Los que vinieron detrás de Lago en aquel “famoso” y denostado programa (Pepe Navarro, Javier Sardá, Ana Rosa Quintana, y otros y otras de menos rancio abolengo), deberían aprender del periodista vallisoletano, inventor de la memorable frase “No me responda ahora; hágalo después de la publicidad” para acabar de contarnos ciertas verdades sobre aquellos famosos participantes de la farándula, fueran la aún no baronesa Thyssen, Espartaco Santoni, Alejandro Lecquio, Juan Guerra, Antonia Dell´Ate, Carmen Sevilla o Marujita Diaz…. Algunas de las vacas sagradas de la telebasura de hoy parecieran estar más vendidas a la publicidad que a la verdad, por lo que los “tele- moralistas” de pacotilla que nos invaden deberían guardar silencio a la hora de juzgar aquel famoso programa del “polígrafo”, y que hoy tantos han copiado sin pudor alguno.

Julián fracasó en su vida sentimental, (¿qué es el fracaso?, ¿qué es el éxito?) aunque, paradójicamente, defendía con pasión en IntereconomíaTV la familia tradicional.

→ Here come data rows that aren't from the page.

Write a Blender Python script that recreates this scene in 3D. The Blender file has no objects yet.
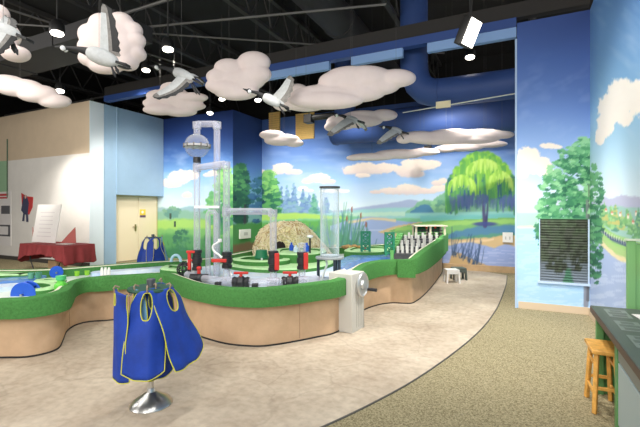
import bpy, bmesh, math, random
import numpy as np
from mathutils import Vector, Matrix
from mathutils.geometry import tessellate_polygon

S = bpy.context.scene
COL = S.collection
PI = math.pi
R = math.radians
# ---------------------------------------------------------------- measuring
# room axes: x along the long back wall, y towards it, z up. The camera stands at the origin, 1.6 m up.
TH = math.atan(.4926)
CT, ST = math.cos(TH), math.sin(TH)
FOC, EYE, HX, HY = 400.0, 1.6, 320.0, 210.0
def room(X, d): return (CT*X - ST*d, ST*X + CT*d)
def P(px, py, d):
    x, y = room((px-HX)*d/FOC, d)
    return Vector((x, y, EYE - (py-HY)*d/FOC))
def G(px, py, h=0.0): return P(px, py, FOC*(EYE-h)/(py-HY))
def DY(px, ry): return ry/(ST*(px-HX)/FOC + CT)
def DX(px, rx): return rx/(CT*(px-HX)/FOC - ST)
def pix(x, y, z):
    X = CT*x + ST*y; d = -ST*x + CT*y
    return HX + FOC*X/d, HY - FOC*(z-EYE)/d

# ---------------------------------------------------------------- colour, materials
def lin(c):
    c = c/255.0
    return c/12.92 if c <= .04045 else ((c+.055)/1.055)**2.4
def rgb(*c): return (lin(c[0]), lin(c[1]), lin(c[2]), 1.0)
MATS = {}
def mat(name, c, rough=.6, metal=0.0, var=0.0, scale=8.0, bump=0.0, bscale=None, spec=.5, emit=None, c2=None, coat=0.0):
    if name in MATS: return MATS[name]
    m = bpy.data.materials.new(name); m.use_nodes = True
    nt = m.node_tree; b = nt.nodes['Principled BSDF']
    b.inputs['Base Color'].default_value = rgb(*c)
    b.inputs['Roughness'].default_value = rough; b.inputs['Metallic'].default_value = metal
    b.inputs['Specular IOR Level'].default_value = spec
    if coat: b.inputs['Coat Weight'].default_value = coat
    tc = nt.nodes.new('ShaderNodeTexCoord')
    if var or c2:
        n = nt.nodes.new('ShaderNodeTexNoise'); n.inputs['Scale'].default_value = scale; n.inputs['Detail'].default_value = 6
        n.inputs['Roughness'].default_value = .65
        nt.links.new(tc.outputs['Object'], n.inputs['Vector'])
        r = nt.nodes.new('ShaderNodeValToRGB')
        a = c2 if c2 else tuple(max(0, v*(1-var)) for v in c)
        z = c if c2 else tuple(min(255, v*(1+var)) for v in c)
        r.color_ramp.elements[0].position = .3; r.color_ramp.elements[1].position = .7
        r.color_ramp.elements[0].color = rgb(*a); r.color_ramp.elements[1].color = rgb(*z)
        nt.links.new(n.outputs['Fac'], r.inputs['Fac']); nt.links.new(r.outputs['Color'], b.inputs['Base Color'])
    if bump:
        n2 = nt.nodes.new('ShaderNodeTexNoise'); n2.inputs['Scale'].default_value = bscale or scale*3; n2.inputs['Detail'].default_value = 4
        nt.links.new(tc.outputs['Object'], n2.inputs['Vector'])
        bp = nt.nodes.new('ShaderNodeBump'); bp.inputs['Strength'].default_value = bump; bp.inputs['Distance'].default_value = .02
        nt.links.new(n2.outputs['Fac'], bp.inputs['Height']); nt.links.new(bp.outputs['Normal'], b.inputs['Normal'])
    if emit:
        b.inputs['Emission Color'].default_value = rgb(*emit[0]); b.inputs['Emission Strength'].default_value = emit[1]
    MATS[name] = m
    return m
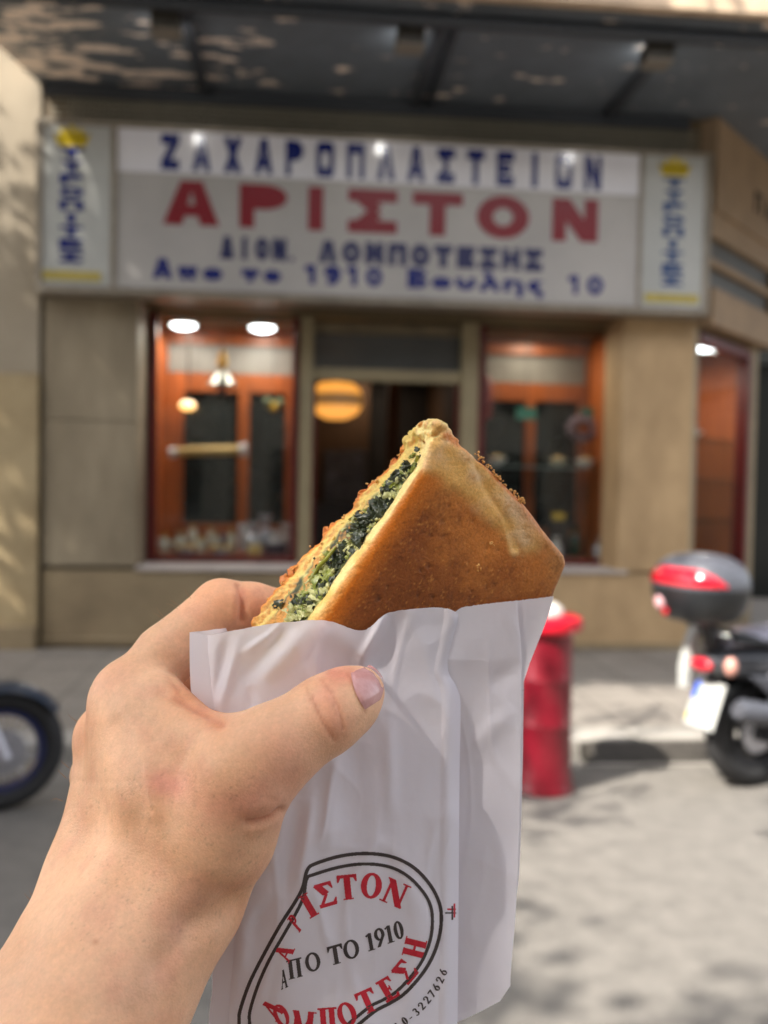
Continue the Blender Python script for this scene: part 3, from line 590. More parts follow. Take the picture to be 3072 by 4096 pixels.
def surface_nets(fn, lo, hi, h, coarse=4):
    """polygonise fn(points)=0 with a narrow band around the surface"""
    lo = np.array(lo, float); hi = np.array(hi, float)
    H = h*coarse; nc = np.ceil((hi-lo)/H).astype(int)+1
    g = np.stack(np.meshgrid(*[lo[i]+H*np.arange(nc[i]) for i in range(3)], indexing='ij'), -1)
    dc = fn(g.reshape(-1, 3)).reshape(nc)
    n = (nc-1)*coarse+1
    idx = [np.minimum(np.round(np.arange(n[i])/coarse).astype(int), nc[i]-1) for i in range(3)]
    D = dc[np.ix_(*idx)].astype(np.float32)
    ii = np.argwhere(np.abs(D) < H*1.8)
    out = np.empty(len(ii))
    for s in range(0, len(ii), 400000): out[s:s+400000] = fn(lo+ii[s:s+400000]*h)
    D[ii[:, 0], ii[:, 1], ii[:, 2]] = out
    S = D < 0
    c = [D[i:n[0]-1+i, j:n[1]-1+j, k:n[2]-1+k] for i in (0, 1) for j in (0, 1) for k in (0, 1)]
    cs = sum((x < 0).astype(np.int8) for x in c); act = (cs > 0) & (cs < 8)
    ai = np.argwhere(act); vid = -np.ones(act.shape, np.int64); vid[act] = np.arange(len(ai))
    vals = np.stack([x[act] for x in c], 1)
    offs = np.array([(i, j, k) for i in (0, 1) for j in (0, 1) for k in (0, 1)], float)
    acc = np.zeros((len(ai), 3)); cnt = np.zeros(len(ai))
    for e0 in range(8):
        for ax in (4, 2, 1):
            if e0 & ax: continue
            e1 = e0 | ax; v0 = vals[:, e0]; v1 = vals[:, e1]; m = (v0 < 0) != (v1 < 0)
            t = np.where(m, v0/(v0-v1+1e-20), 0)
            acc[m] += (offs[e0]+(offs[e1]-offs[e0])*t[:, None])[m]; cnt[m] += 1
    V = lo+(ai+acc/cnt[:, None])*h
    Q = []
    for ax in range(3):
        o1, o2 = [a for a in range(3) if a != ax]
        sl0 = [slice(None)]*3; sl1 = [slice(None)]*3; sl0[ax] = slice(0, -1); sl1[ax] = slice(1, None)
        e = np.argwhere(S[tuple(sl0)] != S[tuple(sl1)])
        e = e[(e[:, o1] > 0) & (e[:, o2] > 0) & (e[:, o1] < act.shape[o1]) & (e[:, o2] < act.shape[o2])]
        flip = S[tuple(e.T)]
        def at(d1, d2):
            q = e.copy(); q[:, o1] -= d1; q[:, o2] -= d2; return vid[tuple(q.T)]
        q = np.stack([at(1, 1), at(0, 1), at(0, 0), at(1, 0)], 1)
        if ax == 1: flip = ~flip
        q[~flip] = q[~flip][:, ::-1]; Q.append(q)
    Q = np.concatenate(Q); Q = Q[(Q >= 0).all(1)]
    return V, Q
def vnormals(V, Q):
    nf = np.cross(V[Q[:, 2]]-V[Q[:, 0]], V[Q[:, 3]]-V[Q[:, 1]]); N = np.zeros_like(V)
    for k in range(4): np.add.at(N, Q[:, k], nf)
    return N/(np.linalg.norm(N, axis=1, keepdims=True)+1e-12)
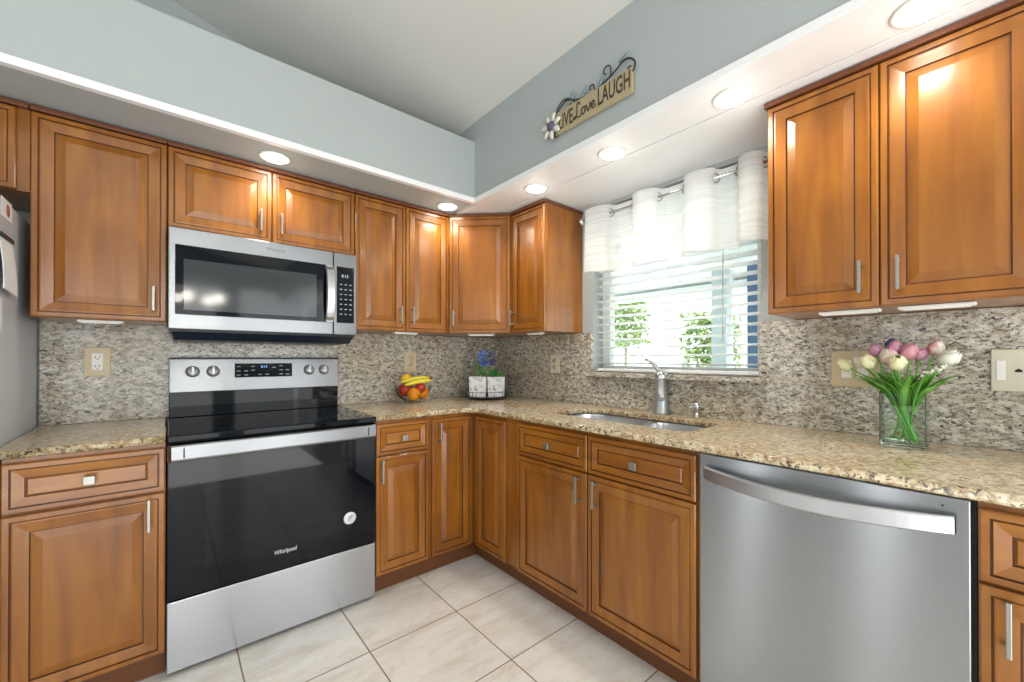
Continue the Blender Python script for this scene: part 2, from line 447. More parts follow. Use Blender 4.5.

Su último libro (Un hombre solo. Casi unas memorias. Styria 2008), que puede desaparecer de las librerías por algún contencioso económico, pone en evidencia esta patética soledad. Hay quien le ha calificado de mujeriego para justificar su fracaso afectivo y laboral. Si ser mujeriego fuera un delito, el 80 por ciento de los españoles fielmente casados deberían estar en la cárcel.

Delito es lanzar infamias como las están lanzando ciertos “supuestos” periodistas del corazón, que tienen la desvergüenza de aparecer por las iglesias donde se celebran los funerales por el famoso periodista, y que se permiten el cinismo de crear bulos –por improbados- insinuando un posible homicidio, un último amor de prostituta, o unas suculentas herencias, con el evidente fin de mantener las audiencias de los programas de los jueves, viernes y sábados las noches de vino y rosas de las dos cadenas líderes de la telebasura; burdas elucubraciones que no respetan ni el amor, ni la vida, ni la muerte de un hombre que ha dejado tres jóvenes hijos. Un hombre “solo”, que ni siquiera tuvo el dudoso privilegio de que una embajada, unos millonarios o algunos de los que querían presentarse como amigos le trajeran a España tras el accidente, y que padeció una agonía de tres meses, falleciendo al final, como un perro perdido sin collar, en el lejano Paraguay.

“En España los imbéciles sobreviven siempre, por eso Julián Lago se ha muerto pronto y lejos de su país”, dijo anoche Víctor Márquez Reviriego. “La nuestra es una profesión cainita”, sentenció Jaime Peñafiel. “Julián fue un hombre arriesgado, valiente, y bueno”, así cerró el homenaje David Arranz. Me adhiero a las tres sentencias. Es mi réquiem por este “payaso”, como él mismo se calificaba emulando a Heinrich Böll.